Part of the false-resume syndrome may be, strangely enough, the fear that American manufacturing is going through a rough patch. Headlines scream out about tens of thousands of jobs being lost in places like Delphi and General Motors, yet machine shops routinely have toolmaking jobs available.
There is a disconnect there, though, said Medvec and Solak, the head hunters. First of all, the jobs the people are leaving at Delphi and General Motors are often 25-year jobs with huge benefits, something smaller shops can’t, or hardly want to match. Second, many of those workers have been doing the same thing for many years, so they may not have the training to work the new machines at another employer. Third, there can be a geographic malaise. Someone losing a job in Ohio may not want to pick up and move to Kansas or Indiana or New Jersey for another job.

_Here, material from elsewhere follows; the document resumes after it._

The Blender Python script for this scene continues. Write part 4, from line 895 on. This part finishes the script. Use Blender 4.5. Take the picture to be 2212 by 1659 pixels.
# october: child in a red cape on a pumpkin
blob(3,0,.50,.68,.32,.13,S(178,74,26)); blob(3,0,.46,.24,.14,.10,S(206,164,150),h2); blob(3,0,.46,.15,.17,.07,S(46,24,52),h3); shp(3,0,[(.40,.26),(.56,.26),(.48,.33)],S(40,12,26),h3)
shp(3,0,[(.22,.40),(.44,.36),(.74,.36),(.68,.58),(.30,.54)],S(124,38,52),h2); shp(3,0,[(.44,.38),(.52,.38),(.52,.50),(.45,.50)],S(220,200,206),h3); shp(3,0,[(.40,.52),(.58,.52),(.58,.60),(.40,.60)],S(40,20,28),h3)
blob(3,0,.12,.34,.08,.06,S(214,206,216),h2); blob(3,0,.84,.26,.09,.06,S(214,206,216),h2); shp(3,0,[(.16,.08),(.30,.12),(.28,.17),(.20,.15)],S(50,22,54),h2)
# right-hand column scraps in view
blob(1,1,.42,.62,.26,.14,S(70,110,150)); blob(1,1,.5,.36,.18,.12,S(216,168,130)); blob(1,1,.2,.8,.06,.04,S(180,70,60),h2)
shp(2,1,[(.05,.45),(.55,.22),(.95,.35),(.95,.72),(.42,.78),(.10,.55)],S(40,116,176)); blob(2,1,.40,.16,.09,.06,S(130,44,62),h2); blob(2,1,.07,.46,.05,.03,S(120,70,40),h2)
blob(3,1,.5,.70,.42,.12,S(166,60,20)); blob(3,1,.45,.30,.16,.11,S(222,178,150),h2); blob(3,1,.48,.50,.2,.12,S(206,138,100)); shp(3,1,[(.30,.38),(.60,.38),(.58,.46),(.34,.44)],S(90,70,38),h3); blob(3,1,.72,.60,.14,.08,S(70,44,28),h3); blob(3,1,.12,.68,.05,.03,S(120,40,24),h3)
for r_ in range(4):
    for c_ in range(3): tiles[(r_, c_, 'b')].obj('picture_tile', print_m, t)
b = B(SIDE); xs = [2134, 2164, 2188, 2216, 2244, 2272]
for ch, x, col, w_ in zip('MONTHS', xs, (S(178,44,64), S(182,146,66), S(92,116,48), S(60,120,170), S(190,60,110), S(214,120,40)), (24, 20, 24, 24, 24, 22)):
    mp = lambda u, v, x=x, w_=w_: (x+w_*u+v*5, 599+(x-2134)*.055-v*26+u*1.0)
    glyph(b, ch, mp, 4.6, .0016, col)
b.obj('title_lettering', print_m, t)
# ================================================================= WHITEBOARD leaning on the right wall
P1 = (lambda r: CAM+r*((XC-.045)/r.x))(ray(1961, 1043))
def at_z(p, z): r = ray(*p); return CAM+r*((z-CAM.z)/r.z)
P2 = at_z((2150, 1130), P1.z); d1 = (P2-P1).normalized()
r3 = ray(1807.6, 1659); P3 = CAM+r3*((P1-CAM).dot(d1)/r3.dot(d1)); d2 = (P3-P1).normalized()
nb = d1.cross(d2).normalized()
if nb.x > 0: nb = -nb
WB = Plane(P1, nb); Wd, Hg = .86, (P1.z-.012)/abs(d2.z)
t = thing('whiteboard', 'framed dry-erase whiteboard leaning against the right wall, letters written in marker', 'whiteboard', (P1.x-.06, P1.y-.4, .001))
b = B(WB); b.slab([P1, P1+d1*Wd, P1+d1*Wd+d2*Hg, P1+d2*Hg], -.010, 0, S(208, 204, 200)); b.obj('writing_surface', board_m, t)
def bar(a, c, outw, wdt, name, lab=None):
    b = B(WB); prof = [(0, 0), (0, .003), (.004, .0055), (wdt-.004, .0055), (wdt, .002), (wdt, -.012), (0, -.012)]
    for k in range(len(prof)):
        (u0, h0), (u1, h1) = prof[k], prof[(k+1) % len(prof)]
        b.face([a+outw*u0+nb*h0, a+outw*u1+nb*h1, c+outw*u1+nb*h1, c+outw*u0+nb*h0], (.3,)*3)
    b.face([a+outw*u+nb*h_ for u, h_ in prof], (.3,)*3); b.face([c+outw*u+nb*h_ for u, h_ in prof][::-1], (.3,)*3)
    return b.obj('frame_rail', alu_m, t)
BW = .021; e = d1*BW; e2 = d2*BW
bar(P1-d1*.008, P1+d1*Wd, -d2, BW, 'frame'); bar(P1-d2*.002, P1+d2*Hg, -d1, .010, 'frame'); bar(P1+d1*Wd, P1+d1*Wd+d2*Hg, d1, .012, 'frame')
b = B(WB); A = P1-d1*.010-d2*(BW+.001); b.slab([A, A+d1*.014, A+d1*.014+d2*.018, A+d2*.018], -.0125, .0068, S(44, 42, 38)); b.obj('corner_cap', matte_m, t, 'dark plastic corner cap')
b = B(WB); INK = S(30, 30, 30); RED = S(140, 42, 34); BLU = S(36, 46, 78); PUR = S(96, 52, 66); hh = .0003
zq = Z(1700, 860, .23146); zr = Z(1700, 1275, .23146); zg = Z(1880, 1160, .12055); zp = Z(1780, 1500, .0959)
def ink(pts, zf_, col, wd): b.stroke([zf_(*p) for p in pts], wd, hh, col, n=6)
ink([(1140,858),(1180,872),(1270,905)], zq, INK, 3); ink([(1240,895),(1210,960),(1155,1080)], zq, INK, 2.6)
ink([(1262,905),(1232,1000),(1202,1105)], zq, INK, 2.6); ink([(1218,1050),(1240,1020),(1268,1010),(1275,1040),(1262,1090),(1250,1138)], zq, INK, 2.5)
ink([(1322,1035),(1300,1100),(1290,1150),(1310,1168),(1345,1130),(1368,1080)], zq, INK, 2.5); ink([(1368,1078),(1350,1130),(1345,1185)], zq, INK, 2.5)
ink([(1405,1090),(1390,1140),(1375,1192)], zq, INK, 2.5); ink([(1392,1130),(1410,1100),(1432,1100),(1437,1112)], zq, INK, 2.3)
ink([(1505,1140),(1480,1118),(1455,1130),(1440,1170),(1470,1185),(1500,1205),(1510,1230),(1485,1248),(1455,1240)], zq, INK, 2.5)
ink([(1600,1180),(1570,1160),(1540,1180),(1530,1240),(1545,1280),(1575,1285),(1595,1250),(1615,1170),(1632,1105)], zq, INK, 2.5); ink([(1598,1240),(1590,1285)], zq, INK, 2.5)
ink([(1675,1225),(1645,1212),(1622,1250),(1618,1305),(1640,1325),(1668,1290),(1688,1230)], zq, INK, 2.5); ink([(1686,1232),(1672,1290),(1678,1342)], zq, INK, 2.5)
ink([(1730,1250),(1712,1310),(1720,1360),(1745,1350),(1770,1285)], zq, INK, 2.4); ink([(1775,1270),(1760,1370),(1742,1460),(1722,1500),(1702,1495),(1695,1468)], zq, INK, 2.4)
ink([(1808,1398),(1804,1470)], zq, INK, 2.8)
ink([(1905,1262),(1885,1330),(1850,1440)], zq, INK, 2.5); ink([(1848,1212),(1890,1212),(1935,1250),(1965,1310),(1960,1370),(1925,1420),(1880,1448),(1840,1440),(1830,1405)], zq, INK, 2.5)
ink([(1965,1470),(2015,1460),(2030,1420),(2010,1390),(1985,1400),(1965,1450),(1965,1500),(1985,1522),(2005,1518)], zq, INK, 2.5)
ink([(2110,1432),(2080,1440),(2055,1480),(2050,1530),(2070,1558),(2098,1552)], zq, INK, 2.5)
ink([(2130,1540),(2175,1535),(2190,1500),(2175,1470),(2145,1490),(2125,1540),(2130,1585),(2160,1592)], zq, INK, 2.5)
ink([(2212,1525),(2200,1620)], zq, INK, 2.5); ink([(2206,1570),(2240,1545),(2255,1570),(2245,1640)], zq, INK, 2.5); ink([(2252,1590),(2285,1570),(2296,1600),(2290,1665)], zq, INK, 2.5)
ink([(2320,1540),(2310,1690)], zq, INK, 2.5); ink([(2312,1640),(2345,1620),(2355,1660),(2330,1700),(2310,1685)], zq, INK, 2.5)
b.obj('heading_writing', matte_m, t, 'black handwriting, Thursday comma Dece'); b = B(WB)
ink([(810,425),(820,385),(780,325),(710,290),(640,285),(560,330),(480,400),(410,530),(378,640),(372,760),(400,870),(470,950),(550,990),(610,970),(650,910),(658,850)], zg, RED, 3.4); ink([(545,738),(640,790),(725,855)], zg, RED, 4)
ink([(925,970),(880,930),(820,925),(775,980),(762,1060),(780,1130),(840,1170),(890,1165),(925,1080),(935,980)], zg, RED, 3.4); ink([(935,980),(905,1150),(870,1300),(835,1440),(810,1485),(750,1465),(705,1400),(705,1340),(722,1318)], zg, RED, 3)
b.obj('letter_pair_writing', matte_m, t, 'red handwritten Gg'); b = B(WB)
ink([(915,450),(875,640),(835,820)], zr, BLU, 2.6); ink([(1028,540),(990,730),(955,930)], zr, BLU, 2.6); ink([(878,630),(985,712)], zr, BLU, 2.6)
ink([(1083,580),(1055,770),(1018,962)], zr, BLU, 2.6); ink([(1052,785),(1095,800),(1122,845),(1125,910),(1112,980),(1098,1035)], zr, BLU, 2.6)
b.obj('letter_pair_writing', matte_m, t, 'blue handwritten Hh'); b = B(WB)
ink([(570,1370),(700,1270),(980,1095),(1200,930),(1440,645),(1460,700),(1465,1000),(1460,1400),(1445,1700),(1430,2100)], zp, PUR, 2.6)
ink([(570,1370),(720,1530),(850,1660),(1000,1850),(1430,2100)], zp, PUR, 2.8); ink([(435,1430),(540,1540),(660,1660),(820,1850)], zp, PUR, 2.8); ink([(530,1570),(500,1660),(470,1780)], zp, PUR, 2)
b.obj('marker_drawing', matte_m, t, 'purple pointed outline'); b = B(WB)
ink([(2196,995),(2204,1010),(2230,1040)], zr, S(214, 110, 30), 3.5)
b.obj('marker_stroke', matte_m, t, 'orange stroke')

“The big thing, too, is that things are going so well in some shops that there is no time for training,” said Solak. “If I’ve got to run at full capacity now, I can’t afford my superstar machinist to spend a few days teaching someone to use the CNC Swiss.”
So the machinist lies about his qualifications and hopes he can figure things out when he gets on line. In a strange way, there needs to be a small shop slowdown, so that more people get through training on the more precision machines, according to Medvec.
“It will happen eventually, just a catch-up,” he said. “Then people won’t have to lie, I guess.”
“It may well be all out of fear,” he said. “Fear that there will be no jobs. Fear that a hole in employment will not get you the job. Fear that if you were at a company too long or too short – that isn’t good. Maybe it is the fear of the Internet, too.”
Before it was just Joe down the street competing with you for a job, and maybe you would both get one, and everything would be fine. Now, it is the guy in Iowa on the Internet looking for your job too.
“The guy on the machine, the guy who is his supervisor, the guy even in the CEO chair, all could be lying. That is why more companies are coming to us,” said Medvec. “I don’t want to make it sound like lying on resumes is good for my business, but my reputation is on the line when I see that lie on the application, so I will do my best to make sure the employer doesn’t have to deal with it.”